══ Stored data ══

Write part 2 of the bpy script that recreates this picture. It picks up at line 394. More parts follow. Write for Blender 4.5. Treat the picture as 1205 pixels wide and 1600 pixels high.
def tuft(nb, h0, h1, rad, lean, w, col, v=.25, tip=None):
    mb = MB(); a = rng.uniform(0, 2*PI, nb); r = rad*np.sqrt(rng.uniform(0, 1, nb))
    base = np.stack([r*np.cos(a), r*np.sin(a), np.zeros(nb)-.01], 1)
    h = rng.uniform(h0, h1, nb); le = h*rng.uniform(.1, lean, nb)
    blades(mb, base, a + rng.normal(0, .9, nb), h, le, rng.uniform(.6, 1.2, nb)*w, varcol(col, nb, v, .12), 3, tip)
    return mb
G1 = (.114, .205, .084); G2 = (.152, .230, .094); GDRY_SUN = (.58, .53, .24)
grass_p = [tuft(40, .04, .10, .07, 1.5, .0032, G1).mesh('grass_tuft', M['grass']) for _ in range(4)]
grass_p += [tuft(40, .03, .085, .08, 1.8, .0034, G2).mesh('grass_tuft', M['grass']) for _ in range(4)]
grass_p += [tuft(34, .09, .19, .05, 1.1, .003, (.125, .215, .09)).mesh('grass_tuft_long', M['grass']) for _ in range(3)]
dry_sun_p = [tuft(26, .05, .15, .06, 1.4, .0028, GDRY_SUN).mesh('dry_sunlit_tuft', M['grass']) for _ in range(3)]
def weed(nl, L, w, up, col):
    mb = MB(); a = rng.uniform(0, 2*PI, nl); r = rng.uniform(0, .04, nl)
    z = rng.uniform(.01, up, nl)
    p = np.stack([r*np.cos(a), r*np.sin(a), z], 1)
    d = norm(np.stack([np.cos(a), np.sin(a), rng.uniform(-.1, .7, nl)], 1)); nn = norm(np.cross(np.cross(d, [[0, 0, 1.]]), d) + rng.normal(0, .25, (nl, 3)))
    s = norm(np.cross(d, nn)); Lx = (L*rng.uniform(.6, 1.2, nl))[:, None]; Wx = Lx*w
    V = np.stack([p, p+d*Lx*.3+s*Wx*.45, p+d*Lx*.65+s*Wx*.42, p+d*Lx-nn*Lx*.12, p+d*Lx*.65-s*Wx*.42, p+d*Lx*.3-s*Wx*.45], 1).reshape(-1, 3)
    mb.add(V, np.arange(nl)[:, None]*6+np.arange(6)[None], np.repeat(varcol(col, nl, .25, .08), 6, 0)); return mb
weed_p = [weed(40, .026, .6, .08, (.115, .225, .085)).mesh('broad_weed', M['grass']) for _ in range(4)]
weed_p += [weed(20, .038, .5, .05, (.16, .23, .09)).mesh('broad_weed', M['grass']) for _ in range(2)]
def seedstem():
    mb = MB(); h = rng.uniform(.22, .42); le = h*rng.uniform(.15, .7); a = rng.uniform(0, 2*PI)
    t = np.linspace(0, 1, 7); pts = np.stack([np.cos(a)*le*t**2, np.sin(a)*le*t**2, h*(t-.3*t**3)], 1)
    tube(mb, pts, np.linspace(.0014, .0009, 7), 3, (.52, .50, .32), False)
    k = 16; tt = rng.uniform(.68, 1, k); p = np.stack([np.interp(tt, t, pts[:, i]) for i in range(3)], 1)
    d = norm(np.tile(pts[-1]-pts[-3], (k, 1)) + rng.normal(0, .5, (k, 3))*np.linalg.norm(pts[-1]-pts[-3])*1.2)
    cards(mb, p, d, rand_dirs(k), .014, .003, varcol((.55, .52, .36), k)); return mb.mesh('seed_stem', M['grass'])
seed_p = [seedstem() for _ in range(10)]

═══

Work to do:
Restate the whole listing exactly.

Written solution:
Write part 2 of the bpy script that recreates this picture. It picks up at line 394. More parts follow. Write for Blender 4.5. Treat the picture as 1205 pixels wide and 1600 pixels high.
def tuft(nb, h0, h1, rad, lean, w, col, v=.25, tip=None):
    mb = MB(); a = rng.uniform(0, 2*PI, nb); r = rad*np.sqrt(rng.uniform(0, 1, nb))
    base = np.stack([r*np.cos(a), r*np.sin(a), np.zeros(nb)-.01], 1)
    h = rng.uniform(h0, h1, nb); le = h*rng.uniform(.1, lean, nb)
    blades(mb, base, a + rng.normal(0, .9, nb), h, le, rng.uniform(.6, 1.2, nb)*w, varcol(col, nb, v, .12), 3, tip)
    return mb
G1 = (.114, .205, .084); G2 = (.152, .230, .094); GDRY_SUN = (.58, .53, .24)
grass_p = [tuft(40, .04, .10, .07, 1.5, .0032, G1).mesh('grass_tuft', M['grass']) for _ in range(4)]
grass_p += [tuft(40, .03, .085, .08, 1.8, .0034, G2).mesh('grass_tuft', M['grass']) for _ in range(4)]
grass_p += [tuft(34, .09, .19, .05, 1.1, .003, (.125, .215, .09)).mesh('grass_tuft_long', M['grass']) for _ in range(3)]
dry_sun_p = [tuft(26, .05, .15, .06, 1.4, .0028, GDRY_SUN).mesh('dry_sunlit_tuft', M['grass']) for _ in range(3)]
def weed(nl, L, w, up, col):
    mb = MB(); a = rng.uniform(0, 2*PI, nl); r = rng.uniform(0, .04, nl)
    z = rng.uniform(.01, up, nl)
    p = np.stack([r*np.cos(a), r*np.sin(a), z], 1)
    d = norm(np.stack([np.cos(a), np.sin(a), rng.uniform(-.1, .7, nl)], 1)); nn = norm(np.cross(np.cross(d, [[0, 0, 1.]]), d) + rng.normal(0, .25, (nl, 3)))
    s = norm(np.cross(d, nn)); Lx = (L*rng.uniform(.6, 1.2, nl))[:, None]; Wx = Lx*w
    V = np.stack([p, p+d*Lx*.3+s*Wx*.45, p+d*Lx*.65+s*Wx*.42, p+d*Lx-nn*Lx*.12, p+d*Lx*.65-s*Wx*.42, p+d*Lx*.3-s*Wx*.45], 1).reshape(-1, 3)
    mb.add(V, np.arange(nl)[:, None]*6+np.arange(6)[None], np.repeat(varcol(col, nl, .25, .08), 6, 0)); return mb
weed_p = [weed(40, .026, .6, .08, (.115, .225, .085)).mesh('broad_weed', M['grass']) for _ in range(4)]
weed_p += [weed(20, .038, .5, .05, (.16, .23, .09)).mesh('broad_weed', M['grass']) for _ in range(2)]
def seedstem():
    mb = MB(); h = rng.uniform(.22, .42); le = h*rng.uniform(.15, .7); a = rng.uniform(0, 2*PI)
    t = np.linspace(0, 1, 7); pts = np.stack([np.cos(a)*le*t**2, np.sin(a)*le*t**2, h*(t-.3*t**3)], 1)
    tube(mb, pts, np.linspace(.0014, .0009, 7), 3, (.52, .50, .32), False)
    k = 16; tt = rng.uniform(.68, 1, k); p = np.stack([np.interp(tt, t, pts[:, i]) for i in range(3)], 1)
    d = norm(np.tile(pts[-1]-pts[-3], (k, 1)) + rng.normal(0, .5, (k, 3))*np.linalg.norm(pts[-1]-pts[-3])*1.2)
    cards(mb, p, d, rand_dirs(k), .014, .003, varcol((.55, .52, .36), k)); return mb.mesh('seed_stem', M['grass'])
seed_p = [seedstem() for _ in range(10)]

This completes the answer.